IN THE aftermath of his untimely passing, Shane Warne’s life as a leg spinner par excellence has quite rightly been lauded — and with it is his brief tenure as a St Kilda footballer at under-19 and reserve grade level.

In truth, Warne kicked the dew off the ground but once in a curtain raiser – the 15th round match at Moorabbin on Saturday, July 9, 1988 – and his direct opponent in that one was Milham Hanna of the Col Kinnear-coached Carlton team.

This week Hanna, a member of the Blues’ last Premiership team of 1995, remembered with affection the time he went head-to-head with the Saints’ SK Warne at the old Linton Street ground.

“I ended Shane Warne’s football career . . . I burnt him off his feet,” Hanna dryly suggested.

“I remember this kid with bleached blond hair, but to be honest I didn’t know who he was . . . it wasn’t until years later that I finally realised.”

The St Kilda historian Russell Holmesby recently wrote that Warne’s solitary reserve grade appearance coincided with the return of St Kilda champion the late Trevor Barker after a 14-week layoff with a heel injury.

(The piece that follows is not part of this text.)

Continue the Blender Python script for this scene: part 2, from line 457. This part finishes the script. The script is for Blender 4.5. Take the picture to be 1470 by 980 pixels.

Holmesby also noted that The Football Record had mistakenly recorded St Kilda’s No.60 as one “Trevor” Warne and by the time the error was rectified the player was back in the thirds and by early ’89 out the door.

Remarkably, Warne hadn’t expected to take the field at all for that wintry Saturday arvo in ‘88. Bed-ridden with the flu all week, he’d intended to phone the club’s reserve grade coach Gary Colling to declare himself unavailable – but was instead called by Colling who told him he’d be a starter for the reserves, an opportunity the kid from Mentone Grammar couldn’t pass up.

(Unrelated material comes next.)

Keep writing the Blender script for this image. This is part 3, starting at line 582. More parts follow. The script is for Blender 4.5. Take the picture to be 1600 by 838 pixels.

Hanna, meanwhile, had overcome the bitter disappointment of rupturing the anterior cruciate ligament in his knee in the early minutes of his first senior match for Carlton in the opening round of 1986, and was quite literally trying to find his feet at senior level.

“I missed all of 1986, came back from injury in ’87 and played the first eight or nine games before I got dropped,” Hanna said. “I managed 16 games in ’88 and can only guess I was coming back from injury or had been dropped (the record books reveal the latter) when I played in that game at Moorabbin.”

Hanna’s senior League tenure would ultimately endure for 190 matches through 12 seasons at Carlton, while Warne’s future career in the creams would know no bounds.

Along the way, their paths would again cross, although the reserve grade contest comfortably won by St Kilda was never discussed. As Hanna recalled: “I met up with ‘Warnie’ a few times, mainly through ‘Sammy’ (Aaron) Hamill, who was a great mate of his, but I never brought the game up with him”.

“At the end of the day I towelled him, but imagine what might have been if he’d played well?,” Hanna said. “I reckon I did the world of cricket a favour.”